Dyan Thomas's A Child's Christmas in Wales always strikes me as the ultimate depiction of a perfect, imperfectly remembered Christmas, all myth and nostalgia and family lore. Every year I re-read Antonia Forest's End of Term with its glorious set-piece of the Nativity Play in the Minster (if you don't know Forest's books I have to tell you they are difficult to get hold of, but worth it, near-genius.) The Little Women giving their breakfast to the Hummels, and the Carr's food parcel in What Katy Did at School are essential reading. December is time to dust off Susan Cooper's The Dark is Rising.

You can't go home again. You can't step in the same river twice. I have a theory that we all (if we're lucky) get one perfect Christmas in our lives, usually when we're quite young, against which all others are measured and found faintly, poignantly disappointing. (I am of course speaking of the secular feast; the faithful among you will rightly take issue with me on this.) The Fossils have just such a celebration in Ballet Shoes. If you believe that characters go on living after the book is closed you just know that they'll always remember that Christmas Day.
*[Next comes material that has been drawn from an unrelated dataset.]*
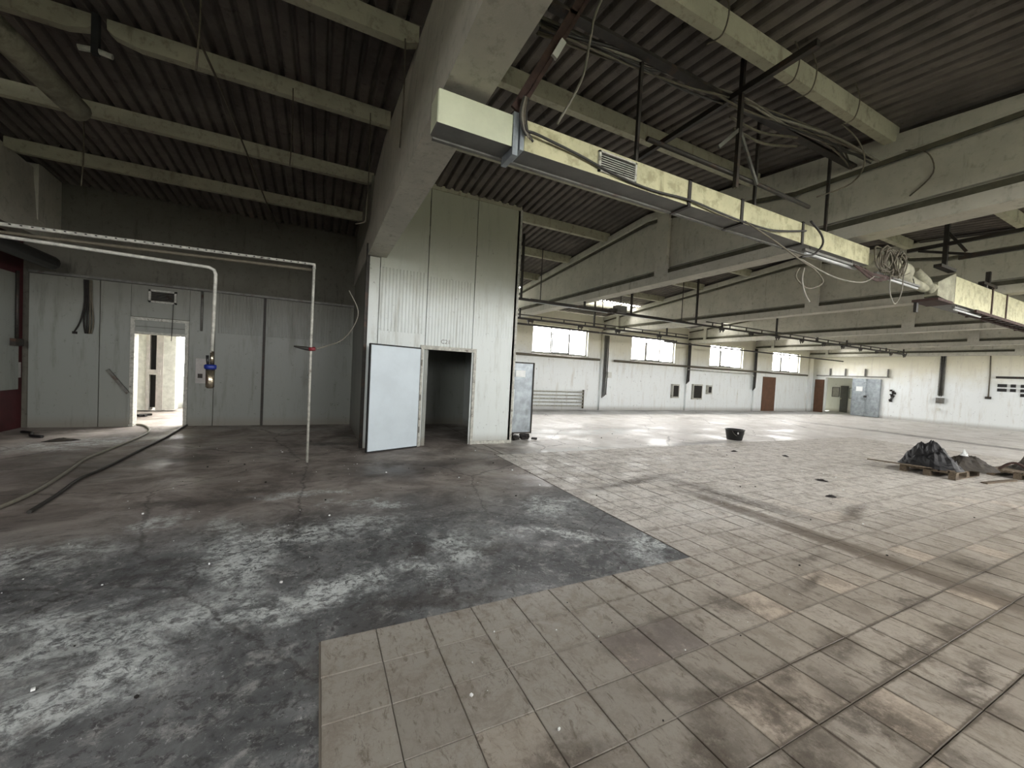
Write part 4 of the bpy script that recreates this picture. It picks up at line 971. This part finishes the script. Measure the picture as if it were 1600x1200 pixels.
# bucket
t = thing('bucket', 'black plastic bucket standing alone on the pale floor', 'bucket', (10.8, 7.3, 0))
def lathe(prof, c, n=20):
    mb = MB(); mb.sm = True; b = 0
    for r, z in prof:
        for k in range(n): mb.v.append((c[0] + r * math.cos(2 * PI * k / n), c[1] + r * math.sin(2 * PI * k / n), c[2] + z))
    for i in range(len(prof) - 1):
        for k in range(n):
            a = i * n + k; d = i * n + (k + 1) % n; mb.f.append((a, d, d + n, a + n))
    mb.f.append(tuple(range(n))[::-1]); mb.f.append(tuple((len(prof) - 1) * n + k for k in range(n)))
    return mb
lathe([(.19, 0), (.2, .01), (.245, .28), (.26, .285), (.26, .3), (.235, .3), (.19, .03)], (10.8, 7.3, 0)).build('body', M['black'], t)
MB().tube([(10.8 + .255 * math.cos(a), 7.3 + .255 * math.sin(a) * .3 - .1, .27 - .16 * abs(math.sin(a))) for a in [PI + k * PI / 10 for k in range(11)]], .006, 5).build('handle', M['steel_grey'], t)
tag(MB().cbox((10.62, 7.08, .22), (.045, .01, .05)).build('label_tag', M['board']), 'tiny pale sticker on the black bucket', 'sticker'); bpy.data.objects['label_tag'].parent = t
bpy.data.objects['label_tag'].location = -t.location
for k in ('label', 'category'): del bpy.data.objects['label_tag'][k]
# door leaf / sheet standing right of the cubicle, on a heap of black scrap
t = thing('sheet_metal_leaf', 'grey sheet metal door leaf standing right of the cubicle', 'door leaf', (4.3, 8.5, .12))
MB().box(3.98, 8.42, .14, 4.72, 8.46, 1.86).build('leaf', M['galv'], t)
e = MB()
for q in ((3.98, .14, 4.72, .17), (3.98, 1.83, 4.72, 1.86), (4.69, .14, 4.72, 1.86)): e.box(q[0], 8.4, q[1], q[2], 8.42, q[3])
e.build('edge', M['steel_dark'], t)
MB().box(3.99, 8.4, .55, 4.2, 8.42, 1.2).build('patch_panel', M['panel'], t)
MB().box(4.22, 8.405, 1.5, 4.48, 8.42, 1.66).build('torn_notice', M['paper'], t)
mb = MB()
for k in range(26): mb.cbox((4.35 + R.uniform(-.36, .4), 8.4 + R.uniform(-.2, .25), R.uniform(.02, .1)), (R.uniform(.05, .22), R.uniform(.03, .12), R.uniform(.02, .07)), Matrix.Rotation(R.uniform(0, 3), 3, 'Z') @ Matrix.Rotation(R.uniform(-.4, .4), 3, 'X'))
tag(mb.build('scrap', M['dirt']), 'black scrap heaped under the sheet metal leaf', 'scrap', kind='stuff')
# crumbs and chips scattered on the floor
mb = MB(); mb2 = MB()
for k in range(340):
    x, y = R.uniform(-2, 9), R.uniform(1.2, 9)
    if BX0 - .1 < x < 4.8 and y > 7.4: continue
    s = R.choice((.003, .004, .005, .006, .011)) * (1 + y * .12)
    (mb if R.random() < .6 else mb2).cbox((x, y, s * .3), (s, s * R.uniform(.5, 1), s * .7), Matrix.Rotation(R.uniform(0, 3), 3, 'Z'))
tag(mb.build('floor_chips', M['paper']), 'pale chips and crumbs scattered over the floor', 'debris', kind='stuff')
tag(mb2.build('floor_crumbs', M['dirt']), 'dark crumbs of dirt scattered over the floor', 'debris', kind='stuff')
for k, (x, y) in enumerate(((8.9, 6.0), (9.7, 5.3), (7.9, 3.7), (6.9, 3.1))):
    heap('rubbish_scrap', 'dirt', x, y, .1, .06, .03, k, k + 20, 0, ((0, 0, 1, .5),), 'small dark scrap on the tiled floor, ' + ['furthest of four', 'second furthest of four', 'second nearest of four', 'nearest of four'][k], 'scrap', 12)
There are of course plenty of Christmases in adult literature. One of my educated chums pointed me to Thomas Mann, Tolstoy and Hardy for starters. I'm always keen to promote Lissa Evans, and the Christmas dinner in V for Victory is funny and touching. You'll notice I haven't mentioned Dickens, you all know my views.

Whatever your Christmas is, however you celebrate, whatever you expect - we at the White Horse Bookshop wish you all the very best, and happy reading.